Reducing inequality and poverty in Portugal [E-Book] / Jens Arnold and Carlos Farinha Rodrigues
Arnold, Jens.
Farinha Rodrigues, Carlos.
Paris : OECD Publishing, 2015
28 p. ; 21 x 29.7cm.
OECD Economics Department Working Papers ; 1258
Full Text
Portugal has one of the most unequal income distributions in Europe and poverty levels are high. The economic crisis has halted a long-term gradual decline in both inequality and poverty and the number of poor households is rising, with children and youths being particularly affected. Unemployment is one of the principal reasons why household incomes declined. The tax and benefit system alleviates both inequality and poverty significantly. The tax system is markedly progressive, and recent tax reforms have likely increased this progressivity. Transfer payments, especially non-pension benefits, are reducing inequality and poverty in a fairly efficient way.

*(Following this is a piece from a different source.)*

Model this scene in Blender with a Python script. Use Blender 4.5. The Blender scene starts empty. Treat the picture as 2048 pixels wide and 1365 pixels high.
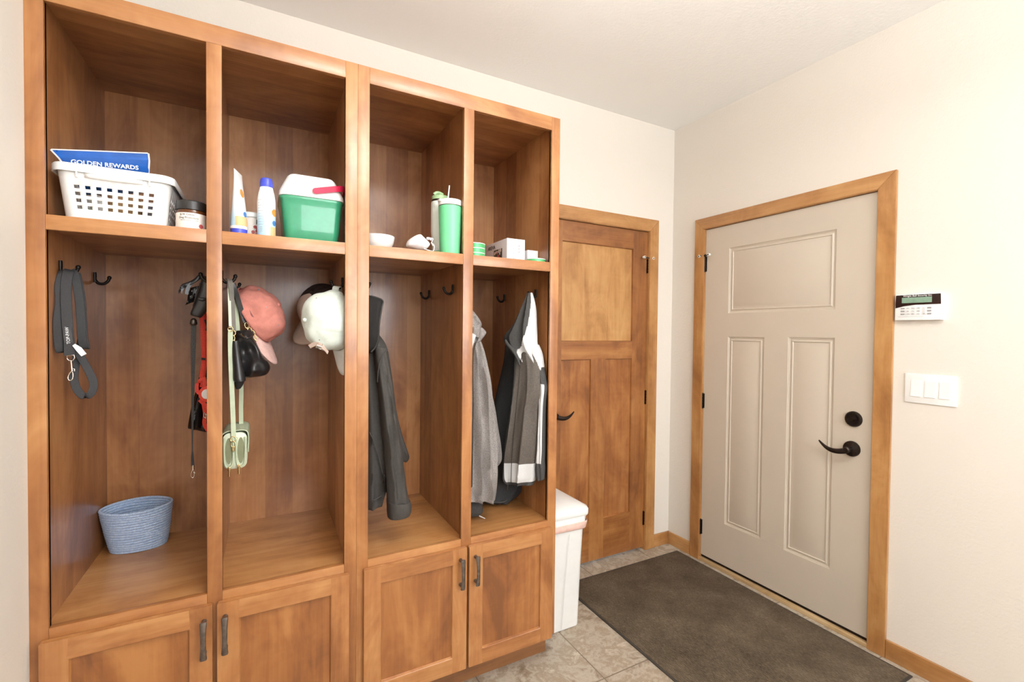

Nonetheless, a number of adjustments could strengthen the equalising role of the benefit system, which is generally biased towards benefits for elderly people, while families with children should receive more support. The education system should provide more support to students at risk of falling behind to reduce grade-repetition and drop-out rates, while further increasing class sizes would be a reasonable way to generate savings without affecting learning progress much. Scaling up vocational courses and adult education, including in the context of active labour market policies, could improve the capacity of many households to generate income and lead to a more equitable income distribution.